A curva de juros, inclusive, ganhou inclinação na sessão desta quinta-feira. A diferença entre as taxas longas (janeiro/2029) e as mais curtas (janeiro/2026) passou de 0,82 ponto para 0,935 ponto, dando aval à sensação de juro longo mais alto.
“Nenhuma decisão tomada seria trivial, mas, dentre todas as possibilidades, o resultado do Copom de agora foi o mais complicado em termos de sinalização. O comunicado é, inequivocamente, duro e preocupado, mas a maior mensagem foi passada pelo placar da votação, com quatro membros indicados pelo governo votando por um corte maior no juro. Ficou bem nítida a diferença”, nota o sócio e gestor dos fundos multimercado e de renda fixa da Bahia Asset Management, Thiago Mendez.
Por isso, na visão do gestor, “a reação do mercado já era bem esperada, já que o mercado vê um BC com propensão maior a acomodar uma inflação acima da meta”.
O economista-chefe da Azimut Brasil Wealth Management, Gino Olivares, diz que o comitê “falhou”, já que havia consenso na avaliação do cenário, mas houve divisão no colegiado. “[O Copom] foi incapaz de converter esse consenso numa decisão que passasse um sinal firme de compromisso com o regime de metas de inflação”, diz. “Temos de reconhecer que o Copom, com a decisão de ontem [quarta-feira], adicionou volatilidade num cenário já bastante desafiador.”
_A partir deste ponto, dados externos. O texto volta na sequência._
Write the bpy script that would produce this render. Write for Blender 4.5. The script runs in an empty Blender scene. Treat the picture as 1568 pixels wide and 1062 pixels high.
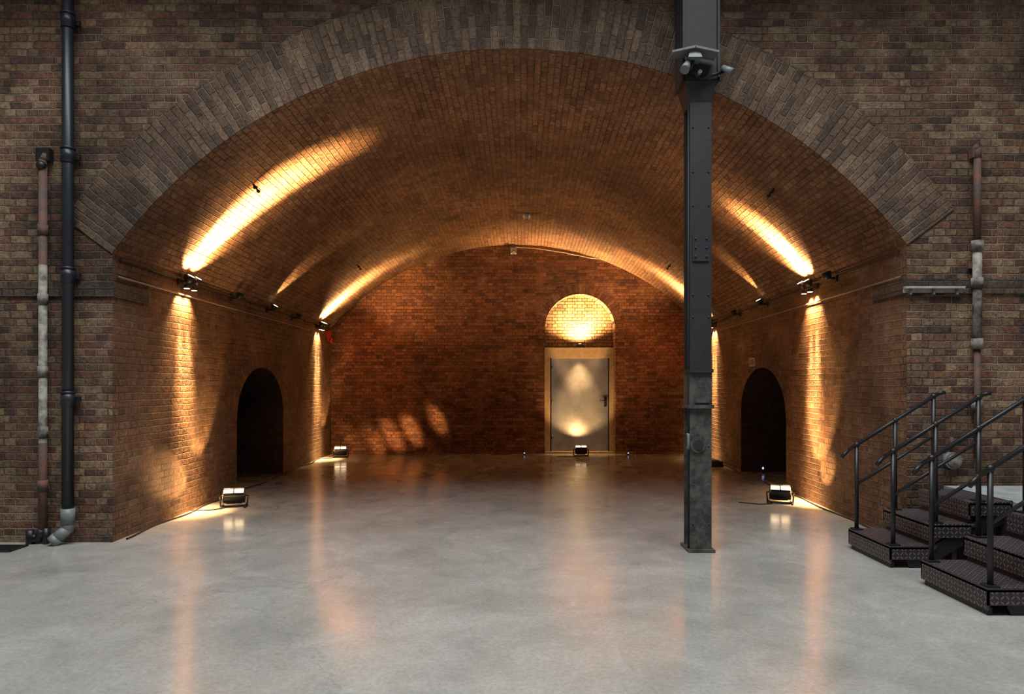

O estresse no câmbio, nas curvas de juros e na inflação “implícita” também foi observado na bolsa, mesmo em m dia de alta firme das ações em Nova York. O Ibovespa caiu 1%, para 128.188 pontos.
Na visão de Fabio Zaclis, gestor dos fundos macro, de renda fixa e renda variável da Daycoval Asset, a bolsa brasileira segue descontada, mas extremamente dependente da dinâmica dos juros. “Não por acaso foi o mercado que mais andou quando o cenário melhorou no fim do ano passado”, lembra. “Os juros nominais ainda têm prêmio na parte curta, assim como o juro real um pouco mais longo. O câmbio, com o nível atual de carrego, fica um pouco mais vulnerável.”